О. С.: Вернемся к суверенитету.

В. П.: Мы стараемся сократить нефтегазовые расходы и тратить только то, что зарабатываем в других секторах. Для нашей экономики это сложная задача. Но все-таки мы в несколько раз увеличили реальные доходы населения. В прошлом году в связи с большой инфляцией они немного уменьшились, но в конце того же года начали опять немного подрастать. У нас в прошлом году была самая низкая за всю новейшую историю России инфляция — 5,4 %, хотя мы планировали 6,2 %. Мы будем и дальше ее таргетировать и доведем до 4 %. У нас относительно низкая безработица, где-то 5,4 %. Несмотря на все рестрикции политического характера, мы сохранили резервы, стабилизировали экономику. Уверен, что в этом году у нас будет рост — скромный, но будет[182]. Центральный банк проводит очень грамотную денежно-кредитную политику.

О. С.: Вы должны поблагодарить Обаму — санкции пошли вам на пользу.

В. П.: Наши сельхозпроизводители должны поблагодарить американскую администрацию. У нас агропромышленный комплекс из-за ответных мер в отношении тех, кто ввел санкции против нас, главным образом из-за закрытия рынков сельхозпродукции, ежегодно наращивает объем производства на 3 % с лишним. В прошлом году мы получили рекордный урожай пшеницы и вообще зерновых. Мне приятно сказать вам, как человеку, который с душой относится к России, что Россия заняла первое место в мире по экспорту пшеницы. Мы всегда только покупали пшеницу.

О. С.: Я люблю хлеб, и больше всего черный.
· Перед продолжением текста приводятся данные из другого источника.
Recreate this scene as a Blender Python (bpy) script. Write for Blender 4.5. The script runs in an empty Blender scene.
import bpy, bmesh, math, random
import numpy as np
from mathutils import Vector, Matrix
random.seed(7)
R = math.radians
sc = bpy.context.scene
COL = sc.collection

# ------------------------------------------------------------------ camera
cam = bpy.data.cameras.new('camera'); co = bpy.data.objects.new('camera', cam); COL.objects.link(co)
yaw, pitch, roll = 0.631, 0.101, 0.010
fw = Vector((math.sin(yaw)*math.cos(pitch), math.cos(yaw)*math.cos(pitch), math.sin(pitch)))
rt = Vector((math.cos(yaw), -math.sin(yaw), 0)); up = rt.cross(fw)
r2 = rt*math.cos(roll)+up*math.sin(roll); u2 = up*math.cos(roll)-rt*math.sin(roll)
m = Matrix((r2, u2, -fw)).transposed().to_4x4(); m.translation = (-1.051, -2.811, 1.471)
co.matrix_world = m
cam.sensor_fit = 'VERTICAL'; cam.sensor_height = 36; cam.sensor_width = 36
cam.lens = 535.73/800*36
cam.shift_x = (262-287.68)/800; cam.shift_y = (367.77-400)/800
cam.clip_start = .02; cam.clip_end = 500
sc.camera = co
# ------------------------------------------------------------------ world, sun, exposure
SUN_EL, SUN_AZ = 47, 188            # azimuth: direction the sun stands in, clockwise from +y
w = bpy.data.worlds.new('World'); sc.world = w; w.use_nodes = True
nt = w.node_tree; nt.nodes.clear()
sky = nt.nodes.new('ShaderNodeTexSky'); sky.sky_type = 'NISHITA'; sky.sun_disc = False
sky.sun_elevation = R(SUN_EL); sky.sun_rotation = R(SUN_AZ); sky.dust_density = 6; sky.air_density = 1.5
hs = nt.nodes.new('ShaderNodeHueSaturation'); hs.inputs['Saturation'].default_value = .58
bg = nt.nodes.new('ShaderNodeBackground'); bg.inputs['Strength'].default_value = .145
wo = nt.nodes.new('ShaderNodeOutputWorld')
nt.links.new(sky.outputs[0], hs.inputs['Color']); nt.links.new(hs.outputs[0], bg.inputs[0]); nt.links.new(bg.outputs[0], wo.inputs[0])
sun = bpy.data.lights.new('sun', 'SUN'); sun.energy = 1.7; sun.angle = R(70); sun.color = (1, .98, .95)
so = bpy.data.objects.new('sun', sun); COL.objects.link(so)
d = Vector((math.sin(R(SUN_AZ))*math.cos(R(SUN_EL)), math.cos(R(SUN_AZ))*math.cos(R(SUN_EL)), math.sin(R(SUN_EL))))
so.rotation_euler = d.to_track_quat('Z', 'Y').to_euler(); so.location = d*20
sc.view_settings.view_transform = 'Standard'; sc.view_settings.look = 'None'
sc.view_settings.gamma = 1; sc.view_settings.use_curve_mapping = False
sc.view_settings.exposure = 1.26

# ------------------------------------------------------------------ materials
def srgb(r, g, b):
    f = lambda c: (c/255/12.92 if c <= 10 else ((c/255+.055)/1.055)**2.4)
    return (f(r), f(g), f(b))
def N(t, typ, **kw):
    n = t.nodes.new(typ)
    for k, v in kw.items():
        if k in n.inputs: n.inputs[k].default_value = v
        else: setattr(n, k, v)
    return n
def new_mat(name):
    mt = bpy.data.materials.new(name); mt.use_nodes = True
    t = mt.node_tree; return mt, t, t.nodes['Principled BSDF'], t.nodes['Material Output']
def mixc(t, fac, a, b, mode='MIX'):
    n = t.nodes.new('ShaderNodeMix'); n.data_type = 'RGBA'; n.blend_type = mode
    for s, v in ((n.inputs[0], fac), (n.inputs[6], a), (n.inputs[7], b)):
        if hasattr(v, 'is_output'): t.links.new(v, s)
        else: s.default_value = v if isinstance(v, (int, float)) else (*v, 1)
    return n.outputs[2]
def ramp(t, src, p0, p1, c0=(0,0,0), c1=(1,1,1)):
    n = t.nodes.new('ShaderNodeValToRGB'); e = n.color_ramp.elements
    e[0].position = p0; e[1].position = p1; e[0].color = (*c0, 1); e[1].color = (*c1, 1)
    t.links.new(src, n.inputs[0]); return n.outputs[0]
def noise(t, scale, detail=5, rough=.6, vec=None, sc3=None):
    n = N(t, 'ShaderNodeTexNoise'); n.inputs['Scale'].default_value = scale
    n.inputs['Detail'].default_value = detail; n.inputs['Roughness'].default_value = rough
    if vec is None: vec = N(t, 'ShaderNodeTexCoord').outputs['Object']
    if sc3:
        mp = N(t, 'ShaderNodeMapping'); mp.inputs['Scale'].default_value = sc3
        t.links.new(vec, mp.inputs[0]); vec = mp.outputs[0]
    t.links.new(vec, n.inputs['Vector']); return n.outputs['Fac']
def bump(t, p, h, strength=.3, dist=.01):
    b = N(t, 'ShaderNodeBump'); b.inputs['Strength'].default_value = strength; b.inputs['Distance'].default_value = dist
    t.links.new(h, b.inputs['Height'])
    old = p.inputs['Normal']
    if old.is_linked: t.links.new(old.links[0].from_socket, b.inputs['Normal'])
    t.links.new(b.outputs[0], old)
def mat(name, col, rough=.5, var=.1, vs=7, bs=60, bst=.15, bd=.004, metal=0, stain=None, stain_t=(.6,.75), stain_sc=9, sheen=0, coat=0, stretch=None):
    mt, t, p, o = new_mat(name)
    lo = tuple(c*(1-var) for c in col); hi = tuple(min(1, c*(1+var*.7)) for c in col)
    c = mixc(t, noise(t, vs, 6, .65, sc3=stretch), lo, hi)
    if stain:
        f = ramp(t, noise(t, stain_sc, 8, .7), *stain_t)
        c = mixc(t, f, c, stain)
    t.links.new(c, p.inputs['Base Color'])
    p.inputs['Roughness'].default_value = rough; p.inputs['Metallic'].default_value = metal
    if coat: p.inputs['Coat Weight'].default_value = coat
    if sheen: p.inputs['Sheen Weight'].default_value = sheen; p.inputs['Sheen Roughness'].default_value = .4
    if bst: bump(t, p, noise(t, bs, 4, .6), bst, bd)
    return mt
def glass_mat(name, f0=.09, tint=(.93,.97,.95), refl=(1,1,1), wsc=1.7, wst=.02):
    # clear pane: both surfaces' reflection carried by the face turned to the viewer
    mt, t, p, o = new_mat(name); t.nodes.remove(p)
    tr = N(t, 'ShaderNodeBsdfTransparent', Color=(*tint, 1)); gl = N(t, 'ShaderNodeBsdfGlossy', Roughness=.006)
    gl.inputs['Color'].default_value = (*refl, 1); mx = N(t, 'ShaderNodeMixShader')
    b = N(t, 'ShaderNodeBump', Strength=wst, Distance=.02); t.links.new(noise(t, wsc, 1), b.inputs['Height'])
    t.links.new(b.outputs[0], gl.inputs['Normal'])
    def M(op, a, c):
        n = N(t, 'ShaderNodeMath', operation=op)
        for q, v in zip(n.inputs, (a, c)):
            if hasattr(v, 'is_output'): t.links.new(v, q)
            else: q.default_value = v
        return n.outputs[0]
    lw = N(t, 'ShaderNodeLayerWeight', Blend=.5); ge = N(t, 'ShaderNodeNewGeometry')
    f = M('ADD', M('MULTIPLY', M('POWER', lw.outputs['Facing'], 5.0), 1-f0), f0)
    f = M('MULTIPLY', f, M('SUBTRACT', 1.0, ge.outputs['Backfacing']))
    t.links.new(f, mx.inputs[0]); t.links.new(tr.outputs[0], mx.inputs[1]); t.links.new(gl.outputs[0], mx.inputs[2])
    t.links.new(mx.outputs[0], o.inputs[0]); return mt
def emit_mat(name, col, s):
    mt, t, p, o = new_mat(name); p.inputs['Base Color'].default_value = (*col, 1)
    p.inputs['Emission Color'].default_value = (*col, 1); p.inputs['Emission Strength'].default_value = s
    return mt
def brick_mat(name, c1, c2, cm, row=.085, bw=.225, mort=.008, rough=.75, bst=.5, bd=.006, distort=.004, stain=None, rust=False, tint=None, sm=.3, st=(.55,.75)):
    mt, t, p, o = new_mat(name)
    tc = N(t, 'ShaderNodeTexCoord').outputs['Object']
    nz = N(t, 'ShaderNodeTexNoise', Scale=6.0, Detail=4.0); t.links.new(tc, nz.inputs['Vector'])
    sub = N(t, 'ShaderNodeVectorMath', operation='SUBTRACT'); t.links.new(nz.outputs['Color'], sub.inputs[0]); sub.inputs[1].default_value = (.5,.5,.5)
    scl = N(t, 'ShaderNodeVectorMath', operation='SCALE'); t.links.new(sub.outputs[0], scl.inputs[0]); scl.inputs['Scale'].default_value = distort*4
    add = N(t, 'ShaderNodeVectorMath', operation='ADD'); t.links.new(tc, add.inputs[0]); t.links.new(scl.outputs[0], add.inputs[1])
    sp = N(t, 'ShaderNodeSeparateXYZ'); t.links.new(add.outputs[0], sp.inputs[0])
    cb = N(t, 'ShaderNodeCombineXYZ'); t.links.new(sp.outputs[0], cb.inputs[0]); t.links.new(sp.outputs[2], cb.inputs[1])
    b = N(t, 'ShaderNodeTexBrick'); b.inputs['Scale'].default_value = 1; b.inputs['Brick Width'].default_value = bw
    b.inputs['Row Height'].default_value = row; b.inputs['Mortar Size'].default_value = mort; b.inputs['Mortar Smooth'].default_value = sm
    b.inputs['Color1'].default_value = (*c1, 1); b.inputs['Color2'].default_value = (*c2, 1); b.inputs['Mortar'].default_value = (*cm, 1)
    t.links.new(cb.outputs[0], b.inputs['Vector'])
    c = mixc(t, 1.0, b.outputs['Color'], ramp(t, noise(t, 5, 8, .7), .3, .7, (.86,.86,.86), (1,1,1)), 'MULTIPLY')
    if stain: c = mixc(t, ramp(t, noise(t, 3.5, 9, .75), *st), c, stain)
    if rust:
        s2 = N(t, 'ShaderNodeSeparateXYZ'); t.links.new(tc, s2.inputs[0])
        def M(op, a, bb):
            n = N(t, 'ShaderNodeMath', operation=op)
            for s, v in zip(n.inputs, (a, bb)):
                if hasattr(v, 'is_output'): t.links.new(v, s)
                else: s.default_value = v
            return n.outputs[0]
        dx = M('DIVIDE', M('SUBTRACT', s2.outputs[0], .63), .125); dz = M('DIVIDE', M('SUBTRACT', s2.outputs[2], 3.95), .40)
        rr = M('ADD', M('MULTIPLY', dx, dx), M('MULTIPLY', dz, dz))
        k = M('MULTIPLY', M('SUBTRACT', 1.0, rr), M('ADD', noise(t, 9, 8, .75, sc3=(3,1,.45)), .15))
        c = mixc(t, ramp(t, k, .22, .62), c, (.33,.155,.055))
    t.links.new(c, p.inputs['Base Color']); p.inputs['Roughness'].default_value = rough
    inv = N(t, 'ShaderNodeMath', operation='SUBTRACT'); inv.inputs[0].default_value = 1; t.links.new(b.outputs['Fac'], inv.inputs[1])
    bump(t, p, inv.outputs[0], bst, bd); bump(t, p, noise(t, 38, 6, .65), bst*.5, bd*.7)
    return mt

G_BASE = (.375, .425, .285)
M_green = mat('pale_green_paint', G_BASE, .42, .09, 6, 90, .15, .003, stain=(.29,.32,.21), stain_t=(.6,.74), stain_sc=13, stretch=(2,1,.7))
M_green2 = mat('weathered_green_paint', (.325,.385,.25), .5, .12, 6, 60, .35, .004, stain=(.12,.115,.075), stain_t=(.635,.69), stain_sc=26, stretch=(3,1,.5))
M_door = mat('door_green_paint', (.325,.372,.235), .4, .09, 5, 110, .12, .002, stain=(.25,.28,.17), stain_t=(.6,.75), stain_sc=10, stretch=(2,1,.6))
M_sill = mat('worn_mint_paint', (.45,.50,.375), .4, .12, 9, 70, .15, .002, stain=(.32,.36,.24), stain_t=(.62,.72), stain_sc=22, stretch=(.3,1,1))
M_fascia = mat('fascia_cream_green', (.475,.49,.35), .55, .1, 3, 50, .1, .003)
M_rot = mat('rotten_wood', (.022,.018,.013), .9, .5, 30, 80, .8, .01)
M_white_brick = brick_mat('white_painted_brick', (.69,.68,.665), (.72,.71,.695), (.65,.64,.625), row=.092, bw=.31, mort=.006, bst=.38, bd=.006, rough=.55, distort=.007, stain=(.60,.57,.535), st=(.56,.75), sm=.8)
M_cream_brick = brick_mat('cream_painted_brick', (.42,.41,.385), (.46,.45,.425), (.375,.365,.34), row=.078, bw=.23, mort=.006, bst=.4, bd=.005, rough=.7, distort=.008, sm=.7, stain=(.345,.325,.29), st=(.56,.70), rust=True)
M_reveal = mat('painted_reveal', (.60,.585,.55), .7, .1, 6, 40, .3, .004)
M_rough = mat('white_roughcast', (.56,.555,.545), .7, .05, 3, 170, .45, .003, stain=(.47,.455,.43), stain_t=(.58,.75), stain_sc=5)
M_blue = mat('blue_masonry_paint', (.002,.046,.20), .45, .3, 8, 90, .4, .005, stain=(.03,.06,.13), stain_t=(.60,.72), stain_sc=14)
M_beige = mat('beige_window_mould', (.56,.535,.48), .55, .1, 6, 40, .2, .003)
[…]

В. П.: Мы всегда только покупали. В советские времена всегда покупали.

О. С.: Да, в Канаде.

В. П.: Сейчас мы производим меньше в объеме, чем, допустим, США, Китай, но в этих странах потребление больше. На душу населения у нас очень хорошие показатели. Это позволило нам стать номером один по экспорту.

О. С.: Я верю вам. Суверенитет, впрочем, это не только экономика. Я хочу рассказать вам маленькую историю. Прошлым вечером показывали телесериал, по-моему, по Первому каналу. Фильм шел в прайм-тайм, в 20:00, он был о немцах и русских. Сюжет оказался очень интересным, но фильм был на русском, я мало что понял, но у меня сложилось определенное впечатление. В этой истории русские действовали очень отважно, были хорошими бойцами и легко обманывали нацистов. Постановка была отличной, актеры играли просто потрясающе. Фильм казался мрачноватым, но реалистичным. Я хорошо помню, когда мне доводилось приезжать сюда в брежневскую эру, по телевизору показывали старые черно-белые советские фильмы, где советские солдаты побеждают нацистов. И у меня возникла параллель. С тех пор прошло 34 года, русские люди храбры, это их качество демонстрируется снова и снова, и они помнят о нем. Показывая старые фильмы, поддерживая в памяти традицию и историю, вы делаете большую работу по сохранению суверенитета.

В. П.: Да, это очень важно, но не менее важно, чтобы жесткие рамки традиций не мешали впитывать все новое и двигаться вперед.

О. С.: Вроде кибернетической войны! Я не буду больше доставать вас. У меня и так достаточно материалов. Больше никаких вопросов! Обещаю. Рукопожатие через границы.

В. П.: (Теплое рукопожатие.) Если вас там поколотят за этот фильм, приезжайте — мы вас вылечим.

О. С.: Там видно будет. Я горжусь этим фильмом. Вы получили возможность изложить свою точку зрения, и это все, что я могу сделать.

В. П.: Я не знаю, будет ли это кому-то интересно, но пускай люди посмотрят.

О. С.: Всякое может быть. До свидания, мистер Путин.